Abécédaire
Michèle Rosellini
26/03/2016
La paralysie est l’état qui me saisit quand se fait imminente la nécessité d’écrire un « abécédaire ». Dans ces moments je me maudis d’avoir consenti – beaucoup par amitié, un peu par forfanterie – à m’engager dans cette entreprise. Car elle n’est pas dans mes cordes, c’est évident. Il ne s’agira pas, bien entendu, d’écrire une définition de dictionnaire, ni même de la parodier. Toute recherche de documentation sera stérile, ou pesamment pédante, au mieux un pré-texte, en rien une matière traitable dans ce genre d’exercice. L’ombre de Deleuze sourd, intimidante, du mot même. Sous la naïveté du vocable enfantin, l’abécédaire ne recèle-t-il pas des exigences redoutables ? Mais non, il ne s’agit pas d’extraire brillamment du mot la densité d’un concept inédit. Ce qui rend l’exercice redoutable, c’est qu’il exige, de moi professionnelle de l’écrit académique, un changement de régime, l’accès à une zone désirée et interdite de l’écriture, que je suis bien forcée de nommer « littéraire ». Là est le tourment. On ne peut vivre quotidiennement dans l’entretien de et avec la littérature, sans aspirer, même très obscurément, à l’expérience littéraire. Mais si l’on s’obstine à commenter, situer, éditer, transmettre les écrits des écrivains, c’est qu’on n’en est pas un soi-même. Alors comment se risquer sur la voie d’une écriture sans programme ni objet, s’autoriser une liberté inscrite dans aucune des formations qu’on a reçues naguère et auxquelles on participe aujourd’hui ?

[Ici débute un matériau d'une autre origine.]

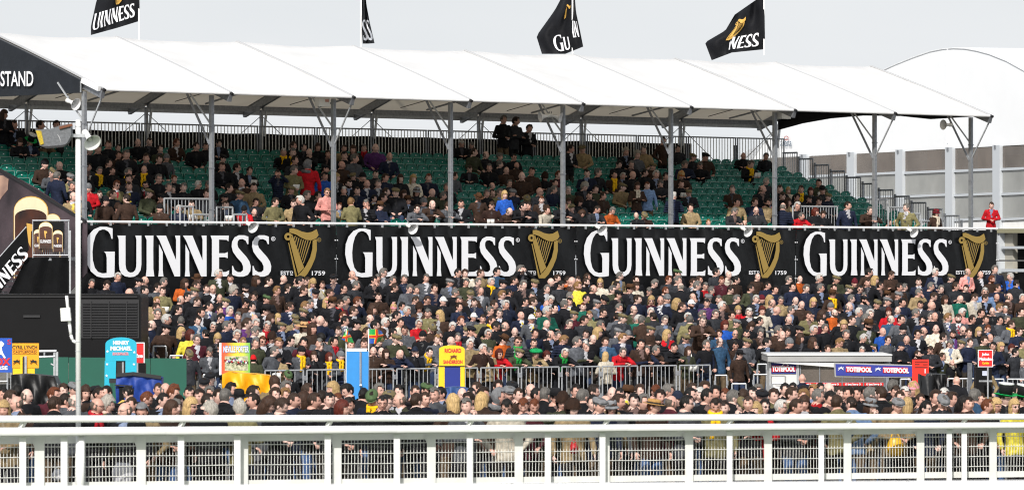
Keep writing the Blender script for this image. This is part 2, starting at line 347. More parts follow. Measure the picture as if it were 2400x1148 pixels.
# ================================================================== big banners
def curve(*p): return list(p)
GLY = {
 'G': [(327,100),(327,198),(316,198),(306,158),(285,128),(255,112),(232,110),(198,123),(167,168),(147,236),(138,320),(142,400),(160,468),(190,508),(232,522),(272,518),(272,375),(264,338),(248,318),(347,318),(347,400),(344,552),(300,560),(240,563),(180,550),(125,505),(85,430),(66,330),(72,240),(100,165),(150,110),(210,85),(270,86)],
 'U': [(372,168),(448,168),(448,440),(455,480),(470,505),(495,515),(520,510),(540,490),(548,460),(550,420),(550,205),(540,168),(597,168),(597,440),(590,490),(565,530),(530,552),(490,557),(445,550),(410,525),(392,485),(387,440),(385,205)],
 'I': [(628,168),(710,168),(708,300),(709,480),(718,550),(638,550),(646,480),(646,210)],
 'N1': [(762,250),(797,322),(797,490),(804,550),(756,550),(762,490)],
 'N2': [(738,168),(828,168),(922,398),(922,205),(912,168),(960,168),(960,550),(908,550),(766,212)],
 'E': [(1245,168),(1417,168),(1413,222),(1395,208),(1325,205),(1325,333),(1380,333),(1406,322),(1406,380),(1380,370),(1325,370),(1325,512),(1390,508),(1420,492),(1415,550),(1252,550),(1258,490),(1258,205)],
 'S': [(1600,178),(1600,248),(1590,248),(1575,215),(1545,200),(1515,203),(1500,222),(1497,250),(1505,280),(1530,310),(1580,365),(1610,410),(1622,455),(1618,500),(1595,535),(1555,552),(1505,552),(1447,538),(1447,452),(1455,452),(1470,490),(1500,510),(1530,510),(1550,490),(1550,455),(1535,420),(1490,370),(1455,320),(1443,270),(1447,225),(1470,185),(1510,165),(1560,165)],
}
def sh(p, dx): return [(x+dx, y) for x, y in p]
WORD = [('letter_g', [GLY['G']]), ('letter_u', [GLY['U']]), ('letter_i', [GLY['I']]), ('letter_n', [GLY['N1'], GLY['N2']]), ('letter_n', [sh(GLY['N1'], 248), sh(GLY['N2'], 248)]), ('letter_e', [GLY['E']]), ('letter_s', [GLY['S']]), ('letter_s', [sh(GLY['S'], 192)])]
def circ(cx, cy, r, n=16, a0=0, a1=2*math.pi): return [(cx+r*math.cos(a0+(a1-a0)*i/n), cy+r*math.sin(a0+(a1-a0)*i/n)) for i in range(n)]
def ringp(cx, cy, r, r2, n=18):   # ring as two half polygons
    o = []
    for a0 in (0, math.pi):
        A = [(cx+r*math.cos(a0+math.pi*i/n), cy+r*math.sin(a0+math.pi*i/n)) for i in range(n+1)]
        B = [(cx+r2*math.cos(a0+math.pi*i/n), cy+r2*math.sin(a0+math.pi*i/n)) for i in range(n, -1, -1)]
        o.append(A+B)
    return o
HARP = [[(1985,103),(2020,100),(2060,112),(2100,130),(2150,140),(2190,135),(2240,108),(2258,165),(2235,195),(2190,212),(2140,208),(2090,185),(2050,160),(2015,148),(1985,140)],
        [(1988,225),(2008,150),(2122,468),(2068,528),(2052,470)], [(1972,232),(1982,236),(2062,568),(2042,560)],
        [(2203,213),(2240,200),(2242,300),(2226,380),(2192,460),(2150,530),(2110,572),(2044,572),(2068,532),(2095,510),(2140,450),(2180,370),(2200,290)]] + ringp(1973, 178, 36, 13)
for (a, b, c_, d) in [(2036,170,2026,205),(2052,180,2036,240),(2070,190,2050,280),(2092,200,2064,318),(2112,207,2078,345),(2133,212,2090,375),(2155,214,2102,402),(2180,216,2112,432)]: HARP.append([(a, b), (a+8, b+2), (c_+5, d), (c_, d-8)])
def bcrop(x, y, v=-.20): return uz(180+x/4, 510+y/4, v)
BL = 9.4; BV = -.20
def wob(u, z): return .018*math.sin(u*2.3)+.012*math.sin(u*5.1+z*2)+(.05*math.sin(u*9.3+math.sin(u*2)*2)*max(0, (z-4.45))/.5)
names = ['leftmost', 'second', 'third', 'rightmost']
where = ['nearest the white loudspeaker pole', 'second from the white loudspeaker pole', 'third from the white loudspeaker pole', 'nearest the glazed white marquee']
for b in range(4):
    u0 = -.42+b*BL; u1 = u0+BL-.02
    if b == 3: u1 = uz(2337, 600, BV)[0]
    if b == 0: u0 = -.25
    o = empty('stand_banner', S((u0+u1)/2, BV, 1.9), 'long black banner with white lettering and gold harp, '+where[b], 'banner', 'black banners along the grandstand front')
    m = MB()
    def fn(s, t): u = u0+s*(u1-u0); z = 1.6+t*(4.98-1.6); return S(u, BV+.03+wob(u, z), z)
    m.grid(fn, 90, 14, M_ban); m.build('banner_sheet', o, True)
    FR = lambda x, y, d=0: (lambda q: S(q[0]+b*BL, BV-.045-d, q[1]))(bcrop(x, y))
    for nm, polys in WORD:
        m = MB()
        for p in polys: m.prism(p, FR, 0, 0, M_letter, False)
        m.build(nm, o)
    m = MB()
    for p in ringp(1833, 198, 20, 15): m.prism(p, FR, 0, 0, M_letter, False)
    lettering(m, 'R', FR, 1825, 188, 1841, 209, 0, M_letter, .02); m.build('registered_mark', o)
    m = MB()
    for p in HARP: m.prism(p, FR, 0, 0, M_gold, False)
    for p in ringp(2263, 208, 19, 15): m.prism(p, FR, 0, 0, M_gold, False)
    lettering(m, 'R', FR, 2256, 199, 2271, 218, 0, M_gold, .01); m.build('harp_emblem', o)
    m = MB(); lettering(m, 'EST', FR, 1903, 500, 1985, 538, 0, M_letter, .02); lettering(m, 'D', FR, 1993, 500, 2018, 526, 0, M_letter, .02)
    m.prism([(1993, 532), (2018, 532), (2018, 538), (1993, 538)], FR, 0, 0, M_letter, False)
    lettering(m, '1759', FR, 2195, 500, 2320, 541, 0, M_letter, .02); m.build('date_lettering', o)
    m = MB()
    n = 14
    for i in range(n): u = u0+(u1-u0)*(i+.5)/n; m.box(u-.02, u+.02, BV-.07, BV-.01, 4.93, 5.02, M_galvl, S)
    for z in (4.55, 4.0, 3.4, 2.8): m.box(u1-.06, u1-.03, BV-.10, BV-.08, z-.015, z+.015, M_letter, S); m.box(u1-.14, u1-.11, BV-.10, BV-.08, z-.015, z+.015, M_letter, S)
    m.tube(S(u0, BV, 5.04), S(u1, BV, 5.04), .038, M_white, 8); m.build('top_rail', o)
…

Mais l’injonction étant plus forte que l’inhibition chez la bien-apprise que je suis, je m’y mets. D’abord à tâtons, et dans une sorte d’affolement. Dans l’indécision, mon esprit bat la campagne, bat des ailes, non pas à la manière des chauves-souris de Baudelaire dans les cachots de la mélancolie, mais comme je l’ai vu faire aux pigeons de mon grand-père quand ils cherchaient à se faufiler dans l’une des minces meurtrières du pigeonnier d’où filtrait la lumière. L’idée d’abord informe est cette faible lumière vers laquelle je me dirige. Par des phrases malhabiles, tortueuses, puis se rectifiant et s’allégeant sous l’impulsion de mots survenus sans y penser. La phrase qui se construit ainsi dans le suspens de la volonté de démontrer forme l’idée, et celle-ci, par sa séduction naissante, appelle à l’existence d’autres phrases que la scriptrice timide que je suis a soudain désir de former. Ainsi le texte s’écrit, dans l’éclipse de la maîtrise. Pourtant je ne me suis pas éclipsée : je suis là, le sentiment subjectif d’être-là est puissant.
Et le texte achevé, l’exercice accompli, qui a révélé chez l’écrivante des ressources qu’elle ne se connaissait pas, et surtout un plaisir ignoré, la paralysie de l’écriture forcée s’ouvre à la gratitude envers qui l’a commandée, attendue, permise.